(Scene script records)
===============
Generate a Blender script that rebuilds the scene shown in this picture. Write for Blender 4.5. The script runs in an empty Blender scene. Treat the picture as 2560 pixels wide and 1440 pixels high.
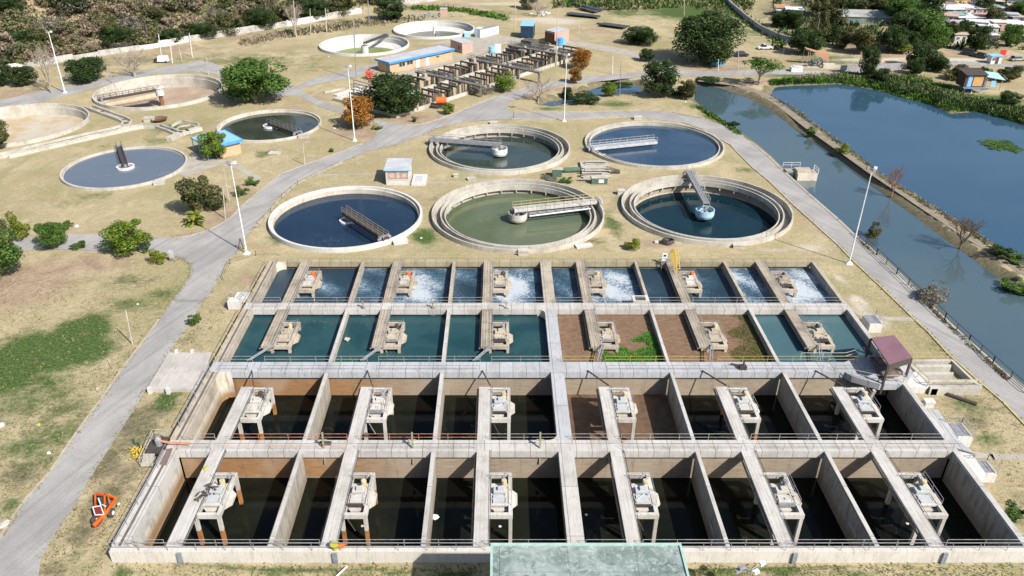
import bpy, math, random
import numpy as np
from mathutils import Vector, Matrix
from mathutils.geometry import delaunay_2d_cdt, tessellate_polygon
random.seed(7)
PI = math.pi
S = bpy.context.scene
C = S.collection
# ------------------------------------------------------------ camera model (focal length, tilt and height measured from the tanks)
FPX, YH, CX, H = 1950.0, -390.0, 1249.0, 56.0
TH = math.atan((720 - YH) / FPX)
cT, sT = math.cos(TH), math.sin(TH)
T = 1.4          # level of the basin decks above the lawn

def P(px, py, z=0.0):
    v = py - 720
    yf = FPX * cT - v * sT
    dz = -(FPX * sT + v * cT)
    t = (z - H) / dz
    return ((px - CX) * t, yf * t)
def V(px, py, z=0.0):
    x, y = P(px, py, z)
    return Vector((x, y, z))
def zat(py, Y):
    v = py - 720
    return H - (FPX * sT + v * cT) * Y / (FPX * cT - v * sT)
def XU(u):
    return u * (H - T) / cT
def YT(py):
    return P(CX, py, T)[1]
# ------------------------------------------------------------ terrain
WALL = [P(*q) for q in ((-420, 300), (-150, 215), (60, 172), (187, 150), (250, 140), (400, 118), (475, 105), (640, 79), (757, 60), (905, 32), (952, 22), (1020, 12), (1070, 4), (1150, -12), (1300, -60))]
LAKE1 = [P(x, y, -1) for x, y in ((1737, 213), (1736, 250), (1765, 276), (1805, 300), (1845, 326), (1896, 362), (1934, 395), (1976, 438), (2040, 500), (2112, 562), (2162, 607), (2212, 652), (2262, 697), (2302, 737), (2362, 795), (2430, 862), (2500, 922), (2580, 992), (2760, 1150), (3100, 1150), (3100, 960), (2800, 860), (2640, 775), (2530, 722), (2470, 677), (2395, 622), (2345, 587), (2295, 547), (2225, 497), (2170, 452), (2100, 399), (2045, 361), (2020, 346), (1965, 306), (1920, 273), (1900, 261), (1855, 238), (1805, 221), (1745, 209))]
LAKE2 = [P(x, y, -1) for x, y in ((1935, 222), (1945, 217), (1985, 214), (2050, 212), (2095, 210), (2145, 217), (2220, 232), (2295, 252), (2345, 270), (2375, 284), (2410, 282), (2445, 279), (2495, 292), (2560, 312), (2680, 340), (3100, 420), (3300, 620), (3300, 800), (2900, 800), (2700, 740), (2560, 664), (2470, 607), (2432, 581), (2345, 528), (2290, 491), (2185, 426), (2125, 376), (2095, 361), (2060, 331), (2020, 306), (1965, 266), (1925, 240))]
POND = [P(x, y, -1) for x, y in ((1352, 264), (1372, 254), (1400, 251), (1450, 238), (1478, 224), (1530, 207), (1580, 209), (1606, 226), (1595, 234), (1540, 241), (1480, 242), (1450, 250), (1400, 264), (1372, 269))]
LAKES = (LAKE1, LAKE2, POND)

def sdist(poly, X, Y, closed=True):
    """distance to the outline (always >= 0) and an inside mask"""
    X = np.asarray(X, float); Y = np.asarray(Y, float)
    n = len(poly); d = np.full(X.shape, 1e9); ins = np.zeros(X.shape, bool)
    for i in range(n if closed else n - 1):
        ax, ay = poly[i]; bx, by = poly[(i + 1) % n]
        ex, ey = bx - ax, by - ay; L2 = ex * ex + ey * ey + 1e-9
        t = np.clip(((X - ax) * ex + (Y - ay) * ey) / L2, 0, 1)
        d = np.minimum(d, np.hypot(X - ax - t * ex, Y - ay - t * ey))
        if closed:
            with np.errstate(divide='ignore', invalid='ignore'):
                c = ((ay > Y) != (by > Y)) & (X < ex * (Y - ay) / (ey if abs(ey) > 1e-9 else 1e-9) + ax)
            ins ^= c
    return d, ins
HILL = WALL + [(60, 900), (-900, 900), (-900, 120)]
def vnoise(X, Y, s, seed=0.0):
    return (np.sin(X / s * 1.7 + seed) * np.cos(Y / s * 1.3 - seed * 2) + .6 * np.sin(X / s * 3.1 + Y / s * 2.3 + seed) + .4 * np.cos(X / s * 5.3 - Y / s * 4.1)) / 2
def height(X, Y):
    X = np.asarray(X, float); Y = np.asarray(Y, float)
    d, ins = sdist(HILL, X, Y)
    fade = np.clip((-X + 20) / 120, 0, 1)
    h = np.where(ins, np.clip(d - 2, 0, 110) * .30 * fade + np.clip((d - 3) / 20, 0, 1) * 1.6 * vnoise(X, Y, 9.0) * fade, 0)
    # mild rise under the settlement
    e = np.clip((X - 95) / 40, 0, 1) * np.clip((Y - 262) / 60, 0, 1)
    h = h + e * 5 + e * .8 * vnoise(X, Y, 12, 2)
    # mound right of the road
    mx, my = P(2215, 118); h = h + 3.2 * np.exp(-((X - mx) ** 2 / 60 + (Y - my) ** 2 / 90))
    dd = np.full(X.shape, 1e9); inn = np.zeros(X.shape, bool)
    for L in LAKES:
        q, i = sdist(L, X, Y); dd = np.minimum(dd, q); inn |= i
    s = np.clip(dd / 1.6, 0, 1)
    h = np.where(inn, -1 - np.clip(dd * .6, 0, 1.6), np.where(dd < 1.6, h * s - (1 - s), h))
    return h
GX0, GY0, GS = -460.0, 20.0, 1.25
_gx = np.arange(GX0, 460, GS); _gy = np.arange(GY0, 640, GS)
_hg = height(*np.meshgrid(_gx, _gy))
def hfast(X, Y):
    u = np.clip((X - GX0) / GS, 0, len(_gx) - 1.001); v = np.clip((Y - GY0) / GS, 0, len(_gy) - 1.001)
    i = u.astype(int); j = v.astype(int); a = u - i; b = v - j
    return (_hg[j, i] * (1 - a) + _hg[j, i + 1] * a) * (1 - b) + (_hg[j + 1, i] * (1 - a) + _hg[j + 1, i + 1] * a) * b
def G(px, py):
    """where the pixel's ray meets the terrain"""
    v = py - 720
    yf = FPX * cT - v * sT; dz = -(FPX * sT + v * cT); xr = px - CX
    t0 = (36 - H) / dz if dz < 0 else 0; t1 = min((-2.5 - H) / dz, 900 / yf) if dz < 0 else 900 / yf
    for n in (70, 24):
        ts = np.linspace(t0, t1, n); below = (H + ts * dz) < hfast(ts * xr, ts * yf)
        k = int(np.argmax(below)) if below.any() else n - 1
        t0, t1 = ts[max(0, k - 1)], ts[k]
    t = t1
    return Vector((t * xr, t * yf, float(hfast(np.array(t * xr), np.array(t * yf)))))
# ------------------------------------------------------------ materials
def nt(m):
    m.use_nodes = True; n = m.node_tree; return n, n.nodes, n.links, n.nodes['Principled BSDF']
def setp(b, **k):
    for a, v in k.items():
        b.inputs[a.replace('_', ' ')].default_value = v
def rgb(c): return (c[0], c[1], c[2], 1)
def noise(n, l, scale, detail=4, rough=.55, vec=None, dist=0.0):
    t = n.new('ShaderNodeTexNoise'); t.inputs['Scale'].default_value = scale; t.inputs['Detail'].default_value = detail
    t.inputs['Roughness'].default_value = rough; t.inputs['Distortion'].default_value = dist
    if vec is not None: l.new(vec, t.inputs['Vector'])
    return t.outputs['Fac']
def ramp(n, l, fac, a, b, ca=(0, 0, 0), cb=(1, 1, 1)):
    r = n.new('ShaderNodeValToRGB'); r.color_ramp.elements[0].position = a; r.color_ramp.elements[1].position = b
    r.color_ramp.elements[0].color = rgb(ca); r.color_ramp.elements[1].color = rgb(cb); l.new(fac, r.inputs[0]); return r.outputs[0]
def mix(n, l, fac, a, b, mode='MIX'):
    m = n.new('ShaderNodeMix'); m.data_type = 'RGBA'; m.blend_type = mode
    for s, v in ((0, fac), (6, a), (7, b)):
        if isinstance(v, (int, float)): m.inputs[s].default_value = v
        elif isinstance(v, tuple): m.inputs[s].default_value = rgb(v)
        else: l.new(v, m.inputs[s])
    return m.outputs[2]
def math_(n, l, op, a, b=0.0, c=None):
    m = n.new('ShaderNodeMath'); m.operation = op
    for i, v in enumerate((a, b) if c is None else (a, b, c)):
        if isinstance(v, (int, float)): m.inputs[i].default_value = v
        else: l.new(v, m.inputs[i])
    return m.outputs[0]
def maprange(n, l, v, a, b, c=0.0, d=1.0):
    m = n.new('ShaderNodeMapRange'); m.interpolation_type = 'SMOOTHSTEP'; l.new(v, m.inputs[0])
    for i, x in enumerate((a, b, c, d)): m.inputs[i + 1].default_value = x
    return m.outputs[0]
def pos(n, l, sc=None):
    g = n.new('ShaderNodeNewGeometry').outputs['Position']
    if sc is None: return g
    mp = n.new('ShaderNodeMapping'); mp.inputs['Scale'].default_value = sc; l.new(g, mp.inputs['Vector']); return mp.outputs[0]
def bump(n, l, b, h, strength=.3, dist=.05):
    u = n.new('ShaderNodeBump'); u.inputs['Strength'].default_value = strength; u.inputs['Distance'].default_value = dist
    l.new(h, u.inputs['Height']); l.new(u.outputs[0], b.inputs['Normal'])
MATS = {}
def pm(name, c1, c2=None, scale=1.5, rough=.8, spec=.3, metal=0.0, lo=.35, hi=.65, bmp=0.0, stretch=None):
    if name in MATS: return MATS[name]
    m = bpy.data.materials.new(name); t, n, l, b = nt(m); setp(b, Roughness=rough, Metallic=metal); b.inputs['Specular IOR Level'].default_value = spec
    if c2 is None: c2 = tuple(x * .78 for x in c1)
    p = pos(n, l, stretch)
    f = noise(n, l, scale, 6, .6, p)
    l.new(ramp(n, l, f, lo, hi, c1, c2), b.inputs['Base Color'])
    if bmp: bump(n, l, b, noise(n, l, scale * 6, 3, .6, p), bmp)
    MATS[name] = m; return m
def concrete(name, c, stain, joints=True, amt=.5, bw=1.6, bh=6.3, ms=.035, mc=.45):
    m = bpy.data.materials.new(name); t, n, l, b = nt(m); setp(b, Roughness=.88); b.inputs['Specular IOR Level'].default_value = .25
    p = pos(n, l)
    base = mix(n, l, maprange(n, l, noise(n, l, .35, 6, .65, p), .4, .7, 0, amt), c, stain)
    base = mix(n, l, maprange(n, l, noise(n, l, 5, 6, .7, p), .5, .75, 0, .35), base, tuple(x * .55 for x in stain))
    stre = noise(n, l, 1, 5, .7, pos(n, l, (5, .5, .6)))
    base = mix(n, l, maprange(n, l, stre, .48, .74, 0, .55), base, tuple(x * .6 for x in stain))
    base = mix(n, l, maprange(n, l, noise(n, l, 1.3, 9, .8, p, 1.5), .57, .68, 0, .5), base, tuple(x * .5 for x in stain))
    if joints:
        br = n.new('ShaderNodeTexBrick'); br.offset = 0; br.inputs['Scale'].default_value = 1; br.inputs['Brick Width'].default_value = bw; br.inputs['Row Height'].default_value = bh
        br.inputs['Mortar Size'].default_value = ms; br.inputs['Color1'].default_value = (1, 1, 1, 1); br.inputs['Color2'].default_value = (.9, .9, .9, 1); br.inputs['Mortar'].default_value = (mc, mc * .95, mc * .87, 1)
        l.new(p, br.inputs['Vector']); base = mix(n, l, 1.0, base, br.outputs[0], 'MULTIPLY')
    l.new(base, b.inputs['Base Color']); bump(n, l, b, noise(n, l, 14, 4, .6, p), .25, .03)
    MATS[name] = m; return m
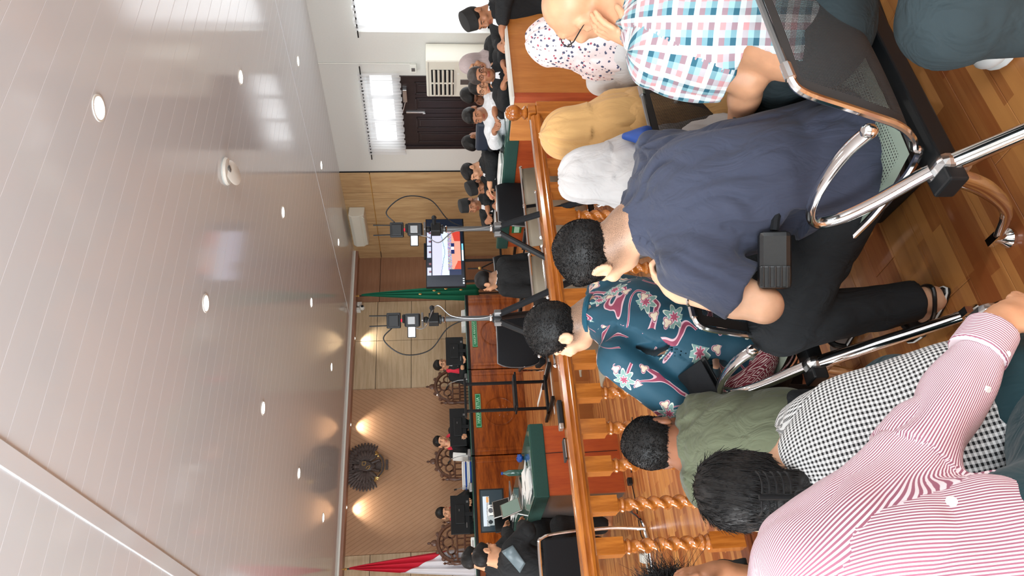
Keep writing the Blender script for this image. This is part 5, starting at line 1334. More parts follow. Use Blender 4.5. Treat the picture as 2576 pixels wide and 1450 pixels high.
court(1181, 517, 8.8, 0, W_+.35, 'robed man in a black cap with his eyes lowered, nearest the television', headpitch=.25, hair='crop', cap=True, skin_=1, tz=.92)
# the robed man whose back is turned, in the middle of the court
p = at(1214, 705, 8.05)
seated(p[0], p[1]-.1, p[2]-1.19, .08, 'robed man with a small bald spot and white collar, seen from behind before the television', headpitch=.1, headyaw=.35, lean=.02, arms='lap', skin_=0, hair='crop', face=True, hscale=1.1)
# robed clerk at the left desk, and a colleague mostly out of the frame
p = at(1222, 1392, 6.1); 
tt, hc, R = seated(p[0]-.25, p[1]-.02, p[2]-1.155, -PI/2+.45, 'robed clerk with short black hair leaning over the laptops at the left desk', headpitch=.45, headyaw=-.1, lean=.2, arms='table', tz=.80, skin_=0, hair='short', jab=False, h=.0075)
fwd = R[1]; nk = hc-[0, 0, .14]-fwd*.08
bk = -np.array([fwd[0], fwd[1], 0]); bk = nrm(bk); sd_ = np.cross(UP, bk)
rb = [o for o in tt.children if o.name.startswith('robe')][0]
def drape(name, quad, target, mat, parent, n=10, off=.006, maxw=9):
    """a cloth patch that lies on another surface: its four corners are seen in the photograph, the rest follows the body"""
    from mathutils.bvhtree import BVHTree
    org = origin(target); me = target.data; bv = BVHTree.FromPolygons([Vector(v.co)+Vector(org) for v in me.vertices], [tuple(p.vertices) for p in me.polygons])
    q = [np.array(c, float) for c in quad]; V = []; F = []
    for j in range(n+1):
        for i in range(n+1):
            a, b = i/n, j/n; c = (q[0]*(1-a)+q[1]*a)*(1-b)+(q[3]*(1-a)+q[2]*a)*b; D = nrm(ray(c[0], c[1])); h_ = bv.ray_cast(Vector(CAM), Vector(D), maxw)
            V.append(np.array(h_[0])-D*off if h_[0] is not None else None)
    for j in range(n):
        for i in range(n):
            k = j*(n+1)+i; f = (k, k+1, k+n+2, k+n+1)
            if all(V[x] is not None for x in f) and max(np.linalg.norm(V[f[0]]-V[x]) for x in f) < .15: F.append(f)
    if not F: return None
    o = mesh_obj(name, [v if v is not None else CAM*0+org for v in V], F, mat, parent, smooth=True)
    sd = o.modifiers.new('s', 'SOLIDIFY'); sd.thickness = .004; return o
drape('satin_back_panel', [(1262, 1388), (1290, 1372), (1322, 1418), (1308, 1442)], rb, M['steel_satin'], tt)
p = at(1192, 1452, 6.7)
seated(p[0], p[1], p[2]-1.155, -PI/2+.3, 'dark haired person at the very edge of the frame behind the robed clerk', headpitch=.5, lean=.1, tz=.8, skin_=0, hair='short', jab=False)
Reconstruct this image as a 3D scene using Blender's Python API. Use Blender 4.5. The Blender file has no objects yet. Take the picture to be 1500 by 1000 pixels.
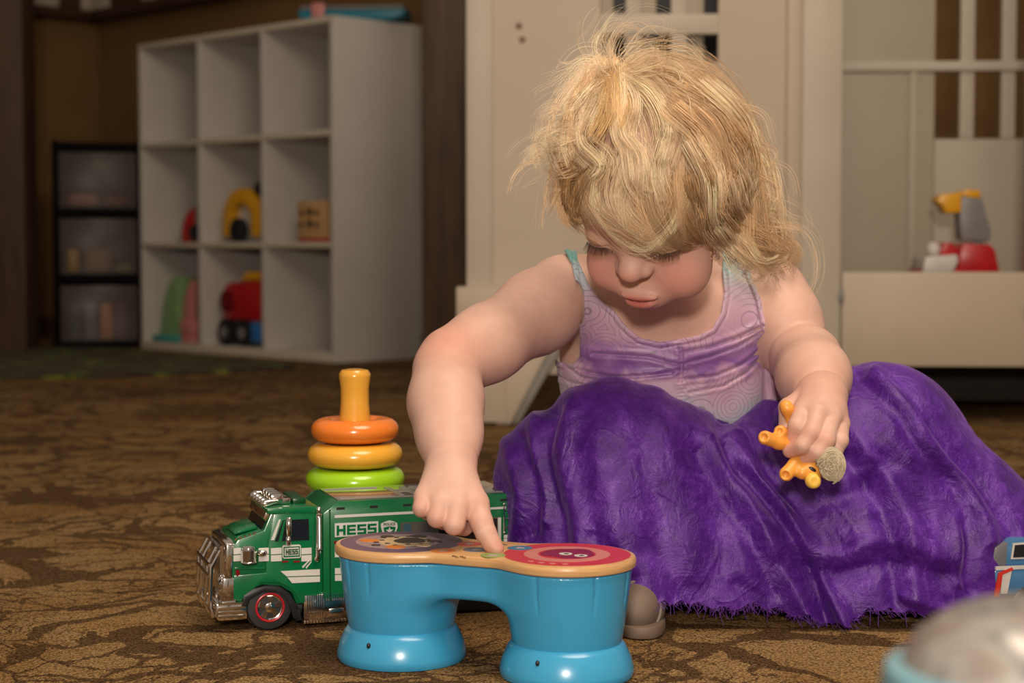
===============
Required work: Collect every line from the records above that contains the word "image".

The response:
Keep writing the Blender script for this image. This is part 5, starting at line 1334. More parts follow. Use Blender 4.5. Treat the picture as 2576 pixels wide and 1450 pixels high.
Reconstruct this image as a 3D scene using Blender's Python API. Use Blender 4.5. The Blender file has no objects yet. Take the picture to be 1500 by 1000 pixels.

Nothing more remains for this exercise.